======== Raw data

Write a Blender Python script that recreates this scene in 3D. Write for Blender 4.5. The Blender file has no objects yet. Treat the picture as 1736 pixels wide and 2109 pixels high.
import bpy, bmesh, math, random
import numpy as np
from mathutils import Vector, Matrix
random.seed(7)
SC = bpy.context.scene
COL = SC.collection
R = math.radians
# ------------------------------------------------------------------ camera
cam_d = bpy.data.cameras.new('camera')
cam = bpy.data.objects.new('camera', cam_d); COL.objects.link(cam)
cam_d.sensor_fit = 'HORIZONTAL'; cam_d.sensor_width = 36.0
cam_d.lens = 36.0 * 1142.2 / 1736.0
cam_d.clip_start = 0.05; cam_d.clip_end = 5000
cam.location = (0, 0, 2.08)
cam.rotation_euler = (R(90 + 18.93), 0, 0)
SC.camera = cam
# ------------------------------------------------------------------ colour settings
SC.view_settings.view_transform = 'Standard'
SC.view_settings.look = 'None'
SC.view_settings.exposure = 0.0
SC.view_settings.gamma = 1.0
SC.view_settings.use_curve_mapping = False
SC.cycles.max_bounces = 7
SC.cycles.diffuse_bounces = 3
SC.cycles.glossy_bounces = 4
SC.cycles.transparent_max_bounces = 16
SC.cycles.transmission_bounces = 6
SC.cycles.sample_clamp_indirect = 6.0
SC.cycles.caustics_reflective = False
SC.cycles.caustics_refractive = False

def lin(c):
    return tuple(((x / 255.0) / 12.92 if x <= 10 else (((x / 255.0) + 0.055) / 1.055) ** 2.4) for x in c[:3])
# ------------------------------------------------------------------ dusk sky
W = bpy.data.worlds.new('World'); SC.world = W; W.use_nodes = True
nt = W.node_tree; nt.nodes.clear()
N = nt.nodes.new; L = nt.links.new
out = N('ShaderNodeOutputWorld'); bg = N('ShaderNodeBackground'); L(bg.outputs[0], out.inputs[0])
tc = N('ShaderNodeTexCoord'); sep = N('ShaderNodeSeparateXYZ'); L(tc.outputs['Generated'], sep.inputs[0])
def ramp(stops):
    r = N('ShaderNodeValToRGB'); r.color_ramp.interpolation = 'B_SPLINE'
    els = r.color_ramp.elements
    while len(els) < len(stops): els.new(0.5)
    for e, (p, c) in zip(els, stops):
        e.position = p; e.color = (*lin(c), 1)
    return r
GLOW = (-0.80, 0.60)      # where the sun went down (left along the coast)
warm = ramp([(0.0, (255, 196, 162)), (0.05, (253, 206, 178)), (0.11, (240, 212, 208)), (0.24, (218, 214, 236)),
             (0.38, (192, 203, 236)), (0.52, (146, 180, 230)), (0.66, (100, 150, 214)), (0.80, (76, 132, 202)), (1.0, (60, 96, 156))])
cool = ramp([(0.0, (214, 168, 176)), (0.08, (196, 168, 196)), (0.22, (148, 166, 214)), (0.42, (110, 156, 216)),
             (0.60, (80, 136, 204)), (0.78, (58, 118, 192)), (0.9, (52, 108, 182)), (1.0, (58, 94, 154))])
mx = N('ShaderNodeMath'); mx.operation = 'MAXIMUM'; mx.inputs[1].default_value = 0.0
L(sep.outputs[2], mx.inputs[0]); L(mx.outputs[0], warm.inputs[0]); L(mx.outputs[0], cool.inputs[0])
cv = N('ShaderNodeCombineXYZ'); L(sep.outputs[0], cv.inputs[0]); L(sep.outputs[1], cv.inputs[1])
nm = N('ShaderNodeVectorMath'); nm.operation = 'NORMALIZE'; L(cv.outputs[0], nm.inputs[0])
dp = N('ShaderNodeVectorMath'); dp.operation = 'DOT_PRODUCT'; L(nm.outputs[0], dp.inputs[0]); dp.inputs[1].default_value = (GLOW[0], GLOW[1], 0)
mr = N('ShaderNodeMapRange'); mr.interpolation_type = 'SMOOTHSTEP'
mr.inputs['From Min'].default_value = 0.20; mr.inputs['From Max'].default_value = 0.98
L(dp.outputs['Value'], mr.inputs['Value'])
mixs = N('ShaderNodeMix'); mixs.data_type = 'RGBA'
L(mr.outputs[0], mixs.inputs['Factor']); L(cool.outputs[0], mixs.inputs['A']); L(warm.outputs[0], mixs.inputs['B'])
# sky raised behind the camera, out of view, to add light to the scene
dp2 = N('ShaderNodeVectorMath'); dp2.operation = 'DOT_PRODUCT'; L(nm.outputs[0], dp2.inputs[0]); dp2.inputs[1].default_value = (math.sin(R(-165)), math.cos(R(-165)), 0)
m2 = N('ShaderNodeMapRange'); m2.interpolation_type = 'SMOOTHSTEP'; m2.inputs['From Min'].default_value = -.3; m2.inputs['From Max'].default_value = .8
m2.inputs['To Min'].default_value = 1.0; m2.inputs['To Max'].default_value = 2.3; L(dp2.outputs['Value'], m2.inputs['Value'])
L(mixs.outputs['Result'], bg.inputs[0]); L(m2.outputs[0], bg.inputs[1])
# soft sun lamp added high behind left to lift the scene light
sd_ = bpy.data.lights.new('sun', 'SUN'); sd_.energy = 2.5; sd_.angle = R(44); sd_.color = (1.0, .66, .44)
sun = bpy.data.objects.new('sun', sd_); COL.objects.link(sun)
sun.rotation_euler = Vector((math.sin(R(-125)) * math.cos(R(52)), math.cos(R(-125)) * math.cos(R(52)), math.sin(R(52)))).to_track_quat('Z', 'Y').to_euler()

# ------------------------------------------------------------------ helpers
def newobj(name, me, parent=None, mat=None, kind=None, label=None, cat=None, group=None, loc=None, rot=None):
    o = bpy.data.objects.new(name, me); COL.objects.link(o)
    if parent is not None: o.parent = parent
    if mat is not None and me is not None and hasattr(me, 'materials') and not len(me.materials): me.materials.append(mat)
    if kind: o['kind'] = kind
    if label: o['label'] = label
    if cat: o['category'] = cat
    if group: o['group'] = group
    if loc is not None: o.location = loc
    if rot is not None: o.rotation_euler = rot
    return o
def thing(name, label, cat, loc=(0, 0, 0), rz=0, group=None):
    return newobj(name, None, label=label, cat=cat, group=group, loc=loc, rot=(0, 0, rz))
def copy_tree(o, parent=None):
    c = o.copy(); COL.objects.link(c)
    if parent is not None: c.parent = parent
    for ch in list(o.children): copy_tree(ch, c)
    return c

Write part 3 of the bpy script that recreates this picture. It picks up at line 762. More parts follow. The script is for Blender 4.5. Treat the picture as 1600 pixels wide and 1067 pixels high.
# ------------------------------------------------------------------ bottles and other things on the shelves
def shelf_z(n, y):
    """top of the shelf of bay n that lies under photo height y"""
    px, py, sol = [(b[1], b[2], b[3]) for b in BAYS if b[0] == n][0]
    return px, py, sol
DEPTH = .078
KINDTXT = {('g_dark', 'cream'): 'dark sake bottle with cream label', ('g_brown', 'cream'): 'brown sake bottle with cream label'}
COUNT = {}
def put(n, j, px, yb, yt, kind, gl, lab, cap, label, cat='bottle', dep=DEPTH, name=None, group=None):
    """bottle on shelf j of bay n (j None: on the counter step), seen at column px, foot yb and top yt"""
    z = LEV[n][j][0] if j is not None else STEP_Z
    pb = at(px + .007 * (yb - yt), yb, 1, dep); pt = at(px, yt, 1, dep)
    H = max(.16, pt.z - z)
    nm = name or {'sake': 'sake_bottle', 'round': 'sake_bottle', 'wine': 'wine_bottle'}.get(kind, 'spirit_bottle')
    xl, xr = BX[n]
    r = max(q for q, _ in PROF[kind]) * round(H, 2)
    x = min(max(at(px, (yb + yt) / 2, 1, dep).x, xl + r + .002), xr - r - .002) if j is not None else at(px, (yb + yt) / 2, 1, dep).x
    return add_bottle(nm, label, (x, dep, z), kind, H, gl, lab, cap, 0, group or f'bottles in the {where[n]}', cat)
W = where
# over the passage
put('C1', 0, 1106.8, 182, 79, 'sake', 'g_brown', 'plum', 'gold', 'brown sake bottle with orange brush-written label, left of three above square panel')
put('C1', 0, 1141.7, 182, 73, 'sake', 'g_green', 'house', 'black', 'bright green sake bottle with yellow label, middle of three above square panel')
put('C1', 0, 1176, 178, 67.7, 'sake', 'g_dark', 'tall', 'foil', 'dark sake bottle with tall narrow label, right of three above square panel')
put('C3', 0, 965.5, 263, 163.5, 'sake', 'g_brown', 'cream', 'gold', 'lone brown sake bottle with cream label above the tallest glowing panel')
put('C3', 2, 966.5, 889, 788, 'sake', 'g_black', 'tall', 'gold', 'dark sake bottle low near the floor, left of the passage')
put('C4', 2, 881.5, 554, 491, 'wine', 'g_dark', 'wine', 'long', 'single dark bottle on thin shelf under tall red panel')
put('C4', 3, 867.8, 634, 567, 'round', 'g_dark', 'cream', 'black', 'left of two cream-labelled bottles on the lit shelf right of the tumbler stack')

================

Take the lines from the start of the records through the line holding "SC.cycles.caustics_refractive = False", both included, and please print them exactly, with nothing else.

Write a Blender Python script that recreates this scene in 3D. Write for Blender 4.5. The Blender file has no objects yet. Treat the picture as 1736 pixels wide and 2109 pixels high.
import bpy, bmesh, math, random
import numpy as np
from mathutils import Vector, Matrix
random.seed(7)
SC = bpy.context.scene
COL = SC.collection
R = math.radians
# ------------------------------------------------------------------ camera
cam_d = bpy.data.cameras.new('camera')
cam = bpy.data.objects.new('camera', cam_d); COL.objects.link(cam)
cam_d.sensor_fit = 'HORIZONTAL'; cam_d.sensor_width = 36.0
cam_d.lens = 36.0 * 1142.2 / 1736.0
cam_d.clip_start = 0.05; cam_d.clip_end = 5000
cam.location = (0, 0, 2.08)
cam.rotation_euler = (R(90 + 18.93), 0, 0)
SC.camera = cam
# ------------------------------------------------------------------ colour settings
SC.view_settings.view_transform = 'Standard'
SC.view_settings.look = 'None'
SC.view_settings.exposure = 0.0
SC.view_settings.gamma = 1.0
SC.view_settings.use_curve_mapping = False
SC.cycles.max_bounces = 7
SC.cycles.diffuse_bounces = 3
SC.cycles.glossy_bounces = 4
SC.cycles.transparent_max_bounces = 16
SC.cycles.transmission_bounces = 6
SC.cycles.sample_clamp_indirect = 6.0
SC.cycles.caustics_reflective = False
SC.cycles.caustics_refractive = False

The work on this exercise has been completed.